Piuttosto che esercitarsi in pose decisioniste, i leader che vogliono
provare a non lasciarsi travolgere dalla corrente del fiume
populista, dovrebbero provare a rilanciare il contenuto storico e il
senso generale della delega democratica di rappresentanza. Provandosi
nel tentativo di riassettare le strutture portanti di quella delega,
dovrebbero in primis occuparsi di riorganizzare un sistema dei
partiti adeguato ai tempi.
Nel
1924, cinque anni prima del crollo di Wall Street e dell’inizio
della Grande Depressione, Franklin Delano Roosevelt scriveva: “Vorrei
che i Democratici in tutto il paese fossero più uniti, si
liberassero della loro faziosità e del loro provincialismo,
instaurassero migliori rapporti con la stampa e dessero una base
finanziaria più solida all’organizzazione nazionale del partito”.

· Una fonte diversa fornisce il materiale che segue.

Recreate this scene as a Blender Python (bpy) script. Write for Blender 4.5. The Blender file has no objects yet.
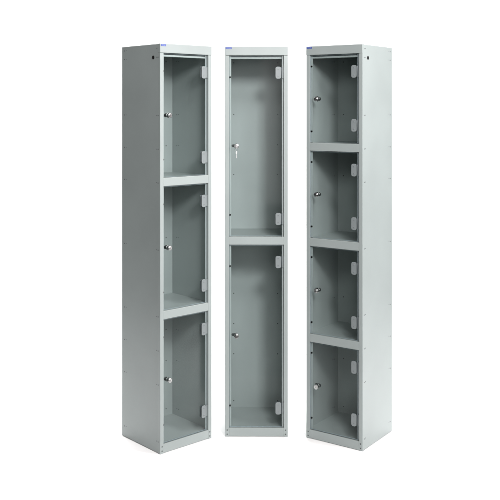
import bpy, bmesh, math, random
from mathutils import Vector, Matrix

S = bpy.context.scene
COL = S.collection
random.seed(4)

# ------------------------------------------------------------------ camera
F_PX, HORIZON, CAM_H = 879.8, 107.7, 1.5186
cam_d = bpy.data.cameras.new('camera')
cam_d.sensor_width = 36.0
cam_d.lens = F_PX / 500 * 36.0
cam_d.shift_y = -(250 - HORIZON) / 500          # level view camera with falling front
cam_d.clip_start = 0.05
cam_d.clip_end = 200
cam = bpy.data.objects.new('camera', cam_d)
cam.location = (0, 0, CAM_H)
cam.rotation_euler = (math.radians(90), 0, 0)
COL.objects.link(cam)
S.camera = cam

# ------------------------------------------------------------------ studio light
world = bpy.data.worlds.new('World')
S.world = world
world.use_nodes = True
bg = world.node_tree.nodes['Background']
bg.inputs['Color'].default_value = (0.94, 0.97, 1.0, 1)
bg.inputs['Strength'].default_value = 0.002

def area(name, loc, target, sx, sy, watts, col=(1, 1, 1), spread=180):
    d = bpy.data.lights.new(name, 'AREA')
    d.shape = 'RECTANGLE'; d.size = sx; d.size_y = sy
    d.energy = watts; d.color = col; d.spread = math.radians(spread)
    o = bpy.data.objects.new(name, d)
    o.location = loc
    o.rotation_euler = (Vector(target) - Vector(loc)).to_track_quat('-Z', 'Y').to_euler()
    COL.objects.link(o)
    return o

def softbox(name, az, el, dist, size, watts, target, spread=100):
    a, e, T = math.radians(az), math.radians(el), Vector(target)
    d = Vector((math.cos(a) * math.cos(e), math.sin(a) * math.cos(e), math.sin(e)))
    return area(name, T + dist * d, T, size, size, watts, WARM, spread)

WARM = (1.0, 0.962, 0.955)
softbox('key_softbox', -71, 27, 3.5, 0.6, 27.0, (0.05, 4.0, 1.2))         # front, to the right
softbox('second_softbox', -53, 22, 3.5, 0.7, 10.5, (0.05, 4.0, 1.15))
softbox('high_softbox', -68, 46, 3.5, 0.8, 14.5, (0.05, 4.0, 1.15))
softbox('front_softbox', -92, 26, 3.5, 0.8, 7.0, (0.05, 4.0, 1.15))
softbox('added_fill', -77, 8, 3.8, 1.6, 11.0, (0.0, 4.0, 0.9))  # added broad lamp, lifts the dark compartments
softbox('side_softbox', -20, 28, 3.0, 0.7, 23.0, (0.2, 4.0, 1.7))         # right of the group
softbox('side_softbox_low', -27, 18, 3.0, 0.7, 9.5, (0.1, 4.0, 1.4))
softbox('foot_softbox', -32, 6, 2.2, 0.5, 3.5, (0.5, 4.0, 0.5))
softbox('added_left_fill', -165, 35, 2.2, 0.4, 4.0, (-0.4, 4.0, 1.6))  # added lamp to brighten the upper left side panel
area('added_backdrop_light', (0, 4.75, 3.4), (0, 6.3, 1.0), 7.0, 0.5, 126, spread=120)  # added unseen lamp that drives the backdrop to full white
area('added_floor_light', (0, 5.55, 3.2), (0, 4.45, 0.0), 5.0, 0.5, 33, spread=75)      # added from behind to wash out shadows on the floor

S.view_settings.view_transform = 'Standard'
S.view_settings.look = 'None'
S.view_settings.exposure = 0.0
S.view_settings.gamma = 1.0
S.render.engine = 'CYCLES'
S.cycles.max_bounces = 10
S.cycles.transparent_max_bounces = 24

# ------------------------------------------------------------------ materials
def mat(name, col, rough=0.5, metal=0.0, spec=0.5, var=0.0, vscale=6.0, bump=0.0, bscale=700):
    m = bpy.data.materials.new(name); m.use_nodes = True
    nt = m.node_tree; b = nt.nodes['Principled BSDF']
    b.inputs['Base Color'].default_value = (*col, 1)
    b.inputs['Roughness'].default_value = rough
    b.inputs['Metallic'].default_value = metal
    b.inputs['Specular IOR Level'].default_value = spec
    tc = nt.nodes.new('ShaderNodeTexCoord')
    if var:
        n = nt.nodes.new('ShaderNodeTexNoise'); n.inputs['Scale'].default_value = vscale
        n.inputs['Detail'].default_value = 5
        nt.links.new(tc.outputs['Object'], n.inputs['Vector'])
        r = nt.nodes.new('ShaderNodeValToRGB')
        r.color_ramp.elements[0].position = 0.3; r.color_ramp.elements[1].position = 0.7
        r.color_ramp.elements[0].color = (*[c * (1 - var) for c in col], 1)
        r.color_ramp.elements[1].color = (*[min(1, c * (1 + var)) for c in col], 1)
        nt.links.new(n.outputs['Fac'], r.inputs['Fac'])
        nt.links.new(r.outputs['Color'], b.inputs['Base Color'])
        mr = nt.nodes.new('ShaderNodeMapRange')
        mr.inputs['To Min'].default_value = rough - 0.06; mr.inputs['To Max'].default_value = rough + 0.06
        nt.links.new(n.outputs['Fac'], mr.inputs['Value'])
        nt.links.new(mr.outputs['Result'], b.inputs['Roughness'])
    if bump:
        n2 = nt.nodes.new('ShaderNodeTexNoise'); n2.inputs['Scale'].default_value = bscale
        n2.inputs['Detail'].default_value = 2
        n3 = nt.nodes.new('ShaderNodeTexNoise'); n3.inputs['Scale'].default_value = 4
        n3.inputs['Detail'].default_value = 1
        for q in (n2, n3): nt.links.new(tc.outputs['Object'], q.inputs['Vector'])
        bp = nt.nodes.new('ShaderNodeBump'); bp.inputs['Strength'].default_value = bump
        bp.inputs['Distance'].default_value = 0.0004
        b2 = nt.nodes.new('ShaderNodeBump'); b2.inputs['Strength'].default_value = 0.5
        b2.inputs['Distance'].default_value = 0.005
        nt.links.new(n3.outputs['Fac'], b2.inputs['Height'])
        nt.links.new(n2.outputs['Fac'], bp.inputs['Height'])
        nt.links.new(b2.outputs['Normal'], bp.inputs['Normal'])
        nt.links.new(bp.outputs['Normal'], b.inputs['Normal'])
    return m

PAINT = mat('grey_powder_coat', (0.274, 0.310, 0.307), 0.37, spec=0.48, var=0.045, vscale=4, bump=0.03, bscale=150)
WHITE = mat('hinge_plastic', (0.180, 0.203, 0.208), 0.4, var=0.02, vscale=30)
KNUCKLE_AND_SHADE = mat('hinge_knuckle_and_shade', (0.07, 0.085, 0.09), 0.4, metal=0.3)  # knuckle tone, also paints the shaded inner hinge plate dark
CHROME = mat('chrome', (0.50, 0.51, 0.51), 0.26, metal=1.0, var=0.03, vscale=60)
DARKM = mat('dark_zinc', (0.07, 0.08, 0.08), 0.4, metal=0.5, var=0.1, vscale=60)
NICKEL = mat('brushed_nickel', (0.62, 0.63, 0.63), 0.38, metal=0.85, var=0.04, vscale=60)
RUBBER_AND_HOLE = mat('black_rubber_and_hole', (0.007, 0.008, 0.008), 0.6, spec=0.2, var=0.1, vscale=80)  # buffer rubber, also the painted dark of the cable hole
RIVET = mat('rivet_steel', (0.075, 0.085, 0.085), 0.45, metal=0.3, var=0.1, vscale=80)
BLUE = mat('blue_sticker', (0.040, 0.075, 0.29), 0.35, var=0.05, vscale=80)
PALE = mat('pale_sticker', (0.26, 0.30, 0.52), 0.35, var=0.02, vscale=80)
SWEEP = mat('white_studio_paper', (0.90, 0.90, 0.90), 0.9, spec=0.1, var=0.01, vscale=2)

def clear_material():
    m = bpy.data.materials.new('clear_polycarbonate'); m.use_nodes = True
    nt = m.node_tree; nt.nodes.clear()
    out = nt.nodes.new('ShaderNodeOutputMaterial')
    mix = nt.nodes.new('ShaderNodeMixShader')
    tr = nt.nodes.new('ShaderNodeBsdfTransparent'); tr.inputs['Color'].default_value = (0.975, 0.992, 0.991, 1)
    gl = nt.nodes.new('ShaderNodeBsdfGlossy'); gl.inputs['Roughness'].default_value = 0.06
    fr = nt.nodes.new('ShaderNodeFresnel'); fr.inputs['IOR'].default_value = 1.45
    tc = nt.nodes.new('ShaderNodeTexCoord')
    n = nt.nodes.new('ShaderNodeTexNoise'); n.inputs['Scale'].default_value = 2.5
    bp = nt.nodes.new('ShaderNodeBump'); bp.inputs['Strength'].default_value = 0.3
    bp.inputs['Distance'].default_value = 0.003
    nt.links.new(tc.outputs['Object'], n.inputs['Vector'])
    nt.links.new(n.outputs['Fac'], bp.inputs['Height'])
    nt.links.new(bp.outputs['Normal'], gl.inputs['Normal'])
    ml = nt.nodes.new('ShaderNodeMath'); ml.operation = 'MULTIPLY'; ml.inputs[1].default_value = 0.15   # reflection scaled down to keep floor haze off the doors
    nt.links.new(fr.outputs['Fac'], ml.inputs[0]); nt.links.new(ml.outputs[0], mix.inputs['Fac'])
    nt.links.new(tr.outputs[0], mix.inputs[1]); nt.links.new(gl.outputs[0], mix.inputs[2])
    nt.links.new(mix.outputs[0], out.inputs['Surface'])
    return m
CLEAR = clear_material()
EDGE = mat('sawn_polycarbonate_edge', (0.24, 0.30, 0.33), 0.5, var=0.05, vscale=80)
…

Nel suo The Myth of the Strong Leader, Archie Brown descrive
Roosevelt come il perfetto “redifining leader”, un leader cioè
che determina tali cambiamenti nella società che è impossibile
tornare indietro. Roosevelt riuscì a produrli rivoltando come un
calzino il suo partito, imbruttito com’era dalle corruttele di
Tammany Hall e infiacchito dall’indolenza intellettuale che il
carrierismo politico reca sempre con sé.
In
un’epoca, la fine degli anni Venti, in cui in Europa il populismo
portava democraticamente al governo alcuni dei peggiori dittatori che
la storia ricordi, l’America si affidò a un leader politico
capace, tra sconfitte e vittorie, di assorbire col New Deal le spinte
irrazionaliste che animavano il dibattito pubblico statunitense. Ci
riuscì grazie al suo personale talento, all’abilità di
circondarsi degli uomini migliori e alla felice intuizione di fare
del proprio partito uno strumento formidabile di governo al servizio
dell’interesse generale della nazione.